Do we really need another show about Jeffrey Dahmer?
CBC
The new Netflix series Dahmer — Monster: The Jeffrey Dahmer Story has a title nearly as long as the trail of Dahmer shows and movies it follows.
The series from writer-director Ryan Murphy comes roughly five years after the feature film My Friend Dahmer (about the Milwaukee serial killer's high school years), itself an adaptation of a graphic novel by childhood friend and cartoonist Derf Backderf.
That book arrived in 2012, the same year as the documentary The Jeffrey Dahmer Files, which looked at Dahmer from the perspective of a detective who interviewed him and a neighbour. Two years before, an early-career Jeremy Renner took on the role in Dahmer, from director David Jacobson.
Of course these are not the only pieces of media about him. In fact, they're just the ones I've seen myself. Alongside are so many TV specials, books and podcasts analyzing a man who murdered 17 people — mostly Black men — that it's become hard to imagine there's much more ground to cover. Even with Renner's Dahmer, which saw a generally positive critical reception, the Seattle Times criticized it for not offering "any insights that haven't been thoroughly debated in the media already," released 20 years before Monster.
And Netflix is already offering another: the newest season of Joe Berlinger's Conversations with a Killer series premiered Friday with a focus on Dahmer, after previously profiling serial killers Ted Bundy and John Wayne Gacy.
Though Berlinger said in a recent interview he was completely unaware of the other show while making his, he was "sure Netflix programmed it with the Murphy show in mind."
The glut of shows about Dahmer is just the tip of the iceberg. He, together with Bundy and Gacy, are the three most well-known killers from what investigative historian and author Peter Vronksy calls the "golden age of serial murder."

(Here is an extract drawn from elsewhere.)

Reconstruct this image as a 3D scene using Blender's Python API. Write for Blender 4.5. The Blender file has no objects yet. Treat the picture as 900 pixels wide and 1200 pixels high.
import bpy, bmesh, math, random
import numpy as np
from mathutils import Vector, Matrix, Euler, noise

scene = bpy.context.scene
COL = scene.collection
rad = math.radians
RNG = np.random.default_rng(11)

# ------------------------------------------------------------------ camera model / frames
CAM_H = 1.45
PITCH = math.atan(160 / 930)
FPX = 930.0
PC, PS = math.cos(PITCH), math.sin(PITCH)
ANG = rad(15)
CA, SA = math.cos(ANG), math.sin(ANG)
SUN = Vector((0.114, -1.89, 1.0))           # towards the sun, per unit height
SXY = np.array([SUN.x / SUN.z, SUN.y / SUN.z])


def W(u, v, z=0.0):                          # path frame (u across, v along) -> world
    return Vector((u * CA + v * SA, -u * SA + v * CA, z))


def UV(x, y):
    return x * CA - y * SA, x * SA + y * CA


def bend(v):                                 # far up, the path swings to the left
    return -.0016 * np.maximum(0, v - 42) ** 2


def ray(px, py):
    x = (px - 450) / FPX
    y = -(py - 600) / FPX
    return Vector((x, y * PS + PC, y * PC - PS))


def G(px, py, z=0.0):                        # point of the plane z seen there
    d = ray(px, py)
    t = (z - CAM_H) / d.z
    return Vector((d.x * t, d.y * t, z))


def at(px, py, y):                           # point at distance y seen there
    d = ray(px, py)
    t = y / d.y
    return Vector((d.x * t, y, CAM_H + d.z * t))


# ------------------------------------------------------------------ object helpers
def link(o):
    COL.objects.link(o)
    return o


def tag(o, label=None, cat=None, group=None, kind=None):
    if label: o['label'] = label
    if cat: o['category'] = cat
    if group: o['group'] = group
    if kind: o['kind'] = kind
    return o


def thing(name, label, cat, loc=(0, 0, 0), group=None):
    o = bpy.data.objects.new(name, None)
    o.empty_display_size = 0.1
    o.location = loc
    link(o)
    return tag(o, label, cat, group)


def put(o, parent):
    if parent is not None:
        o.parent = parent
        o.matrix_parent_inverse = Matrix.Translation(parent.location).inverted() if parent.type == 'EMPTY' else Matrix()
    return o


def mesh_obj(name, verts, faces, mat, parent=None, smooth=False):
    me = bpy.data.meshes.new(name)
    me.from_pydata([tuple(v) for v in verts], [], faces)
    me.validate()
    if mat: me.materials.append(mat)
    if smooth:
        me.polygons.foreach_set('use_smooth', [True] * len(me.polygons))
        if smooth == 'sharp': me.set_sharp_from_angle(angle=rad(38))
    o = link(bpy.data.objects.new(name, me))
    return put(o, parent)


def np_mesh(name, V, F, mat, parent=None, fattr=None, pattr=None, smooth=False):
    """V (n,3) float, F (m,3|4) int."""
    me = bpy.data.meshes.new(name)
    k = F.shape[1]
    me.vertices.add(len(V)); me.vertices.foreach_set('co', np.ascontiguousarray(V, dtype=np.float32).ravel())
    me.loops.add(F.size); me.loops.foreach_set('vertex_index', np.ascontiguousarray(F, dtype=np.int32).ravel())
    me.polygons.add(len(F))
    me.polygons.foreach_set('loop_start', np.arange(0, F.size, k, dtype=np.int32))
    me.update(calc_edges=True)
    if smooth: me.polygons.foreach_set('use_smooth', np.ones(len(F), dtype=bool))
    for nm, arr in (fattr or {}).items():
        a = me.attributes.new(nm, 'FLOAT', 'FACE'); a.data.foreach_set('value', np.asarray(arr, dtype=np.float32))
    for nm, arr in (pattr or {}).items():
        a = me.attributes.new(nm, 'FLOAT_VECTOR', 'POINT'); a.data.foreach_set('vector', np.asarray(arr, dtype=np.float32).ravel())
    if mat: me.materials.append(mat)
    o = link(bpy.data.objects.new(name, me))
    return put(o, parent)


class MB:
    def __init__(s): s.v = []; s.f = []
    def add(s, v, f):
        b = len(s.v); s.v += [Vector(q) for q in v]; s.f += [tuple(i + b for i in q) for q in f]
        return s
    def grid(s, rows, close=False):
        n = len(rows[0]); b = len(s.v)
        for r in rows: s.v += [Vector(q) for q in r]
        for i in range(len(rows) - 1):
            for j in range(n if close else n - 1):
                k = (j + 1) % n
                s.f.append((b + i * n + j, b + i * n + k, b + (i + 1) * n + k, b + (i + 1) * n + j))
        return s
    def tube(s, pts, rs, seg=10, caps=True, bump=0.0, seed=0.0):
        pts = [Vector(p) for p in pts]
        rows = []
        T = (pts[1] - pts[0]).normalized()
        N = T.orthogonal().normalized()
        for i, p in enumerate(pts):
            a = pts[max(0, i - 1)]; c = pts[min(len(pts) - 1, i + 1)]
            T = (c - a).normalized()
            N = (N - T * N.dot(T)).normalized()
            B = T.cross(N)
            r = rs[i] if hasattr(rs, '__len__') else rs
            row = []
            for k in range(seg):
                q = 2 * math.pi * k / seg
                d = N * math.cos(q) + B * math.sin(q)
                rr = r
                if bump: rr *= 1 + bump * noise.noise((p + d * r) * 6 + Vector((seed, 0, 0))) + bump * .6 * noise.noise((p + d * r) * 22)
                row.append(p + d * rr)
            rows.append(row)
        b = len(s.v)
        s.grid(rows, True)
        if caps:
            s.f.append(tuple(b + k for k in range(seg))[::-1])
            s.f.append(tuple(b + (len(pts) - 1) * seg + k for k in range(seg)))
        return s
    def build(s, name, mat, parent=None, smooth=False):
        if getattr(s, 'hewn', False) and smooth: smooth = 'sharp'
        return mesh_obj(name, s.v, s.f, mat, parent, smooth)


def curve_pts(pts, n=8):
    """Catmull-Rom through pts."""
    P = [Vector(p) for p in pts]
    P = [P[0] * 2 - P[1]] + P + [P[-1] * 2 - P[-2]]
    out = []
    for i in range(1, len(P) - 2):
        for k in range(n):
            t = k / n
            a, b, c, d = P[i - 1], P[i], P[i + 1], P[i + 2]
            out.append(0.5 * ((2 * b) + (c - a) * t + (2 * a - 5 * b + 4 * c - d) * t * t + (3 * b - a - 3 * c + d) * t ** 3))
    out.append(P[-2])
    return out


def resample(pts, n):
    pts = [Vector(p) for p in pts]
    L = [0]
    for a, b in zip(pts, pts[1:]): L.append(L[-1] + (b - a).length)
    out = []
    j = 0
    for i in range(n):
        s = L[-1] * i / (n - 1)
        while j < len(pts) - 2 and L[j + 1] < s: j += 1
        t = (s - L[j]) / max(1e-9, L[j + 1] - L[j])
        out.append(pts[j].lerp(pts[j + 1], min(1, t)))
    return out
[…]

The three decades between 1970 and 1999 saw roughly 88 per cent of all American serial killers, he said, and laid the groundwork for their transition to what might, unfortunately, be referred to as celebrity.
"They have kind of a mythical status almost," said Vronksy, the author of several books on the history serial killers, "because we knew so little about them, they were so mysterious."
The reason there are so many productions now has to do with that "golden age" and what happened after.
The concentration of those killers and their ubiquity in the news ended with Dahmer, who was caught in 1991, Vronksy says. He was "the last of the epidemic era" in the U.S.
After him, the novelty of the phenomenon began to taper off, as did reporting on serial killers. Serial killing itself also declined, said Vronsky, due possibly to the perpetrators being caught earlier, the ubiquity of cell phones and a decline in murder in general.
But by the early 2000s interest in them, and true crime in general, had again exploded.
"There's been a huge increase in popularity, and [in] true crime all across the board," said Chicago-based true crime filmmaker and author John Borowski, whose documentary Serial Killer Culture looked specifically into the widespread fascination with such criminals.